Thursday, April 2, 2009

Ram It Home

During my trip home last week I had the opportunity to shoot the breeze with family and friends, and occasionally the topic of discussion turned into a bit of a Q and A session about where I live. I am lucky enough to live in one of the most beautiful states in the Union, Colorado. Wherever I go it seems that people are generally curious about how it is to live here. So this week I thought that I’d share a personal anecdote that I think pretty much sums up just how interesting life in the Centennial State can be.

A couple of weeks ago I went skiing in Keystone with a friend, and as I was driving early in the morning I recalled an event that happened probably ten or eleven years ago along the same stretch of road. I am pretty much a creature of habit, so I take the same route to the Summit County every time. I guess this shouldn’t be surprising since Colorado only has two roads that go anywhere. Anyway, I usually end up traveling through Golden and buzzing up Clear Creek Canyon to get to I-70. The canyon is often a busy little byway since it takes a load from ski traffic in the winter, sightseers and climbers year-round, and it feeds into the old west gambling towns of Blackhawk and Central City. It has beautiful sheer rock walls that frame both sides of the road, and the sound of the snow-melt creek fills the rock lined halls with the soothing sound of rushing water.

On the day in question I was headed to Vail with a friend of mine, Tiger, (yes, his name is actually Tiger) for a late fall rugby event. As I remember it we had to be there at old man early so we were in the canyon at about sunrise. The morning was cool and crisp. A light frost was on the trees although my breath was barely visible even before sunrise. As is apt to be the case with twenty-something rugby players, we were running a wee bit late, so Tiger was putting his red Mazda Miata through its paces in order to gain a little lost time. We had the top down since my esteemed colleague ate his weight in Mexican food and thought that it would be a good idea to wash it down with a case of Sunshine Wheat the night before, and the interior of that two-seat vehicle would have smelled like a musk ox shat inside someone's fake leg otherwise. It was bad enough with the top down, believe me. So, there we were zipping up the canyon at a good clip with the heater kicking full force whipping around the blind turns making up for lost time. For some reason we had the road to ourselves on that morning which only encouraged Tiger to press the little car into the turns even more.

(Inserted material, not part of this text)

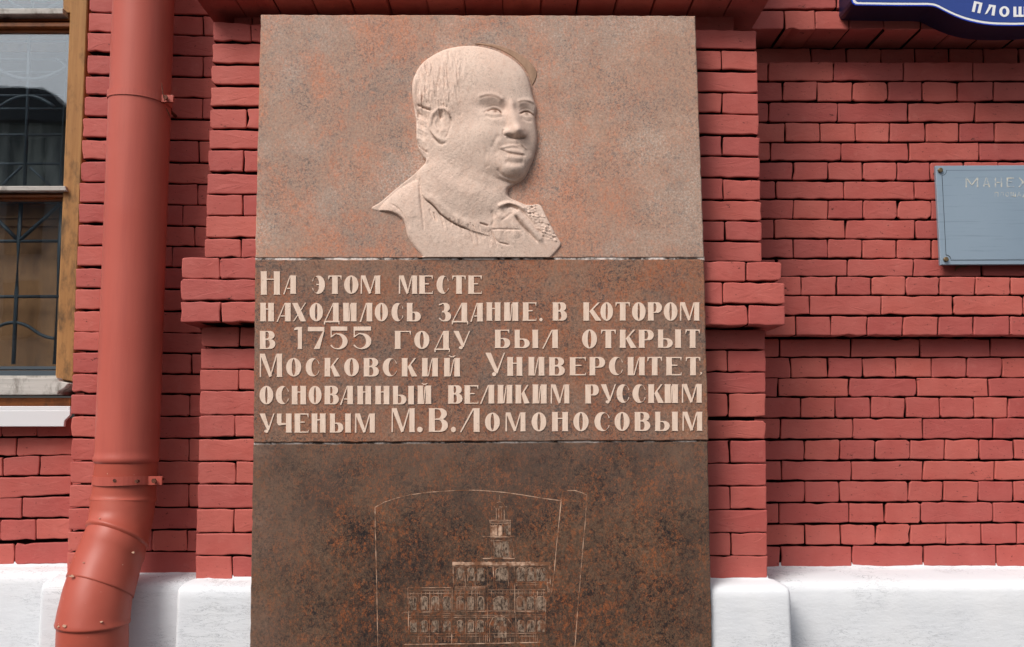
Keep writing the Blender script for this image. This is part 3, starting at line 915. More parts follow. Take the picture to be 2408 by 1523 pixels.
# upper length: slips into the lower one at the strap
ringmesh([(axis_x(-900), -900, PYC, R1, VN), (axis_x(-200), -200, PYC, R1, VN), (axis_x(120), 120, PYC, R1, VN), (axis_x(238), 238, PYC, R1 * 0.985, VN)], 'pipe_length', 'pipe', dent=0.004)
ringmesh([(axis_x(232), 232, PYC, R1 * 1.012, VN), (axis_x(300), 300, PYC, R1 * 1.005, VN), (axis_x(700), 700, PYC, R1 * 1.0, VN), (axis_x(1060), 1060, PYC, R1 * 1.0, VN),
          (298, 1072, PYC, R1 * 1.01, VN), (297.5, 1077, PYC, R1 * 1.035, VN), (297, 1083, PYC, R1 * 1.03, VN), (297, 1088, PYC, R1 * 1.0, VN), (297, 1090, PYC, R1 * 0.95, VN)], 'pipe_length', 'pipe', dent=0.004)
ringmesh([(297, 1086, PYC, R1 * 0.975, VN), (296, 1110, PYC, R1 * 0.985, VN), (292, 1160, PYC, R1 * 0.985, VN), (291, 1166, PYC, R1 * 1.0, VN), (290.5, 1171, PYC, R1 * 1.03, VN), (290, 1177, PYC - 0.002, R1 * 1.03, (0, -0.08, -1)), (290, 1182, PYC - 0.003, R1 * 1.0, (0, -0.1, -1))], 'pipe_collar', 'pipe_low', dent=0.006)
# elbow: three mitred segments leaning forwards and to the left
N1, N2, N3 = (-0.10, -0.22, -1), (-0.30, -0.50, -1), (-0.17, -0.30, -1)
ringmesh([(290, 1174, -0.032, R1 * 1.0, (0, -0.08, -1)), (287, 1205, -0.040, R1 * 1.0, (-0.06, -0.14, -1)), (278, 1252, -0.055, R1 * 1.005, (-0.30, -0.44, -1)), (277, 1257, -0.056, R1 * 1.05, N2), (275, 1263, -0.057, R1 * 1.05, N2), (274, 1267, -0.058, R1 * 1.0, N2)], 'pipe_elbow', 'pipe_low', dent=0.006)
ringmesh([(276, 1262, -0.056, R1 * 0.99, N2), (266, 1292, -0.075, R1 * 1.04, (-0.32, -0.5, -1)), (263, 1297, -0.077, R1 * 1.02, (-0.32, -0.5, -1)), (250, 1335, -0.100, R1 * 1.055, (-0.30, -0.46, -1)), (236, 1378, -0.125, R1 * 1.075, (-0.26, -0.42, -1)), (235, 1382, -0.128, R1 * 1.075, (-0.26, -0.42, -1)), (234, 1383, -0.128, R1 * 1.02, (-0.26, -0.42, -1))], 'pipe_elbow', 'pipe_low', dent=0.008)
ringmesh([(236, 1376, -0.126, R1 * 1.035, (-0.26, -0.42, -1)), (229, 1405, -0.142, R1 * 1.06, (-0.2, -0.32, -1)), (221, 1445, -0.160, R1 * 1.08, (-0.10, -0.10, -1)), (218.5, 1458, -0.165, R1 * 1.085, (-0.03, 0.02, -1)), (218, 1463, -0.166, R1 * 1.11, (0, 0.05, -1)), (218, 1468, -0.167, R1 * 1.10, (0, 0.05, -1)), (218, 1470, -0.167, R1 * 1.03, (0, 0.05, -1))], 'pipe_elbow', 'pipe_low', dent=0.012)
ringmesh([(218, 1462, -0.167, R1 * 1.045, VN), (217.5, 1500, -0.167, R1 * 1.06, VN), (215, 1600, -0.167, R1 * 1.06, VN), (207, 1900, -0.167, R1 * 1.06, VN), (204, 2010, -0.167, R1 * 1.06, VN)], 'pipe_outlet', 'pipe_low', dent=0.012)


def strap(y, hz, name='strap', lugx=(398, 413), tilt=0.0, mat='pipe'):
    c = at(axis_x(y), y, PYC)
    g_ = G(); n = 48; v = []; f = []
    ro, ri = R1 * 1.045, R1 * 1.015
    for k in range(n):
        q = 2 * pi * k / n
        dz = 0.0012 * sin(3 * q + y) - tilt * cos(q)
        for (r_, z_) in ((ri, hz), (ro, hz), (ro, -hz), (ri, -hz)):
            v.append(c + Vector((cos(q) * r_, sin(q) * r_, z_ + dz)))
    for k in range(n):
        for j in range(4):
            f.append((k * 4 + j, k * 4 + (j + 1) % 4, ((k + 1) % n) * 4 + (j + 1) % 4, ((k + 1) % n) * 4 + j))
    g_.add(v, f)
    x0 = at(lugx[0] - 26, y, PYC - 0.04).x; x1 = at(lugx[1], y, PYC - 0.03).x
    z = c.z - tilt
    g_.box(x0, x1, PYC - 0.055, PYC - 0.050, z - hz, z + hz)
    g_.box(x0 + 0.012, x1, PYC - 0.046, PYC - 0.041, z - hz, z + hz)
    st = g_.obj(name, MAT[mat], dp)
    b_ = G(); xm = x1 - 0.022
    b_.tube([(xm, PYC - 0.070, z), (xm, PYC - 0.063, z), (xm, PYC - 0.0625, z), (xm, PYC - 0.030, z)], [0.0085, 0.0085, 0.0045, 0.0045], 6)
    b_.obj('bolt', MAT['bolt'], st)
    return c


strap(237, 0.0125, lugx=(398, 412), tilt=0.010)
strap(1129, 0.0145, lugx=(372, 386), tilt=0.0)
# wall bracket arms holding the straps, and a bent wire at the upper one
for y in (243, 1132):
    g_ = G(); p = at(axis_x(y) + 50, y, PYC)
    g_.tube([(p.x, PYC, p.z), (p.x, Y_PIER + 0.05, p.z)], 0.006, 8)
    g_.obj('bracket', MAT['bolt'], dp)
g_ = G(); g_.tube([at(380, 195, -0.14), at(382, 215, -0.14), at(387, 238, -0.137)], [0.0008, 0.0022, 0.0018], 6)
g_.obj('wire', MAT['bolt'], dp)
g_ = G(); g_.tube([at(391, 255, -0.08), at(397, 268, -0.07), at(401, 282, -0.06)], [0.0015, 0.0022, 0.0008], 6)
g_.obj('wire', MAT['bolt'], dp)
for (x, y) in ((320, 1133), (269, 1131)):
    p = at(x, y, PYC - R1 * 1.06); g_ = G(); g_.tube([p, p + Vector((0, 0.02, 0))], 0.006, 8); g_.obj('rivet', MAT['bolt'], dp)
# bare flecks where the paint has gone, and the folded seam of the lowest elbow piece
def on_pipe(px, py, cx, Yc, Rr):
    p = at(px, py, Yc); c = at(cx, py, Yc)
    d = p.x - c.x
    return Vector((p.x, Yc - sqrt(max(Rr * Rr - d * d, 1e-6)), p.z))


for (hx, hy, cx, Yc, k, w_) in ((775, 830, 238, -0.124, 1.08, 0.007), (752, 833, 238, -0.124, 1.08, 0.003), (720, 1272, 218, -0.167, 1.11, 0.007), (650, 1284, 218, -0.167, 1.11, 0.005), (1037, 1241, 220, -0.162, 1.085, 0.0045), (1275, 635, 256, -0.09, 1.05, 0.005), (652, 1114, 226, -0.148, 1.07, 0.003), (887, 706, 250, -0.10, 1.06, 0.0025), (1020, 312, 284, -0.045, 1.0, 0.0025)):
    px, py = H(hx, hy)
    p = on_pipe(px, py, cx, Yc, R1 * k)
    p = p + (CAM - p).normalized() * 0.003
    g_ = G(); n_ = 9
    g_.prism([(p.x + w_ * cos(2 * pi * i / n_) * rnd.uniform(.6, 1.2), p.z + w_ * 0.6 * sin(2 * pi * i / n_) * rnd.uniform(.6, 1.2)) for i in range(n_)], p.y, p.y + 0.006)
    g_.obj('bare_patch', MAT['chip'], dp)
g_ = G(); sp = []
for i in range(9):
    t_ = i / 8; px, py = H(745 - 60 * t_, 905 + 340 * t_)
    sp.append(on_pipe(px, py, 236 - 17 * t_, -0.128 - 0.034 * t_, R1 * (1.05 + 0.03 * t_)) )
g_.tube(sp, 0.0012, 6); g_.obj('seam', MAT['pipe_low'], dp)

# ------------------------------------------------------------------ memorial: three granite slabs
mem = empty('memorial', (at(1130, 1700, Y_SLAB).x, 0, at(1130, 1700, Y_SLAB).z),
            'tall granite memorial of three stacked slabs with carved portrait, Cyrillic inscription and engraved building', 'memorial')


def slab(name, q, mat, yf, label):
    pts = []
    # worn outline
    for i in range(4):
        a = Vector(q[i]); b = Vector(q[(i + 1) % 4])
        n_ = int((b - a).length / 14)
        d = (b - a).normalized(); nn = Vector((-d.y, d.x))
        for k in range(n_):
            o_ = 0 if k == 0 else rnd.gauss(0, 0.45)
            pts.append(a + (b - a) * k / n_ + nn * o_)
    w = [XZ(p, yf) for p in pts][::-1]
    g_ = G(); g_.prism(w, yf, -0.002, 0.003)
    o = g_.obj(name, MAT[mat], mem)
    o['label'] = label
    return o


s1 = slab('slab', [(613, 35), (1635, 38), (1656, 606.5), (600, 607.5)], 'gr_top', Y_SLAB, 'pinkish upper slab with carved portrait')
s2 = slab('slab', [(600, 611.5), (1656, 610.5), (1666, 1036), (596, 1041.5)], 'gr_mid', Y_SLAB, 'brown middle slab with pale inscription')
s3 = slab('slab', [(595.5, 1046), (1664, 1039.5), (1679, 1720), (584, 1720)], 'gr_low', Y_SLAB + 0.004, 'dark polished lower slab with engraved building')
panel('joint', [(601, 605), (1656, 604), (1656, 613), (600, 613)], Y_SLAB + 0.0025, -0.001, 'joint', mem)
panel('joint', [(597, 1039), (1664, 1034), (1664, 1042), (597, 1048)], Y_SLAB + 0.0075, -0.001, 'joint', mem)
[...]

Somewhere after Huntsman’s Gulch we came around a blind turn, and as I looked down to change the CD I heard the awful screeching of tires that you fear when you’re traveling through a tight canyon. I felt the car lurch to one side in order to avoid a sizable rock that had fallen into our lane. This isn’t too uncommon on the roadways around here, and the Colorado Department of Transportation has gone through extraordinary lengths to prevent rockslides from entering the highways. Several people every year are killed in Colorado from rocks falling onto their cars as they travel down the highway. The rocks on the road weren’t what was unusual. What was unusual was what brought the rocks down in the first place. The likely culprits were standing not a full car length from the Maita’s front bumper, which was now straddling the double-yellow line – two male bighorn sheep in full rut. Generally bighorn sheep are scraggly, mangy-looking animals, but these fellows were in the prime of their life – maybe not trophies, but still excellent specimens. They did not even notice us, and if Tiger’s caffeine fix hadn’t come to the rescue we would have probably had two uninvited passengers for the remainder of our short trip.

As I sat there with my heart racing the two animals took a couple of paces away from each other and then slammed their heads together with such force that the sound they generated in that silent canyon was like a shot going off echoing off the walls all around. Their breath was full of steam and snot as they backed up and raced forward to collide again. Pock! The sound was almost like the sound of ice fracturing across a frozen lake as the morning sun warms it. Their eyes were so wide open that white was visible all around, yet all they could see was the other ram standing in front of them. Pock! Trying desperately not to show any sign of weakness after each deafening impact. Pock! Back and forth they went several more times before a shoving match ensued ending up on the banks of Clear Creek below.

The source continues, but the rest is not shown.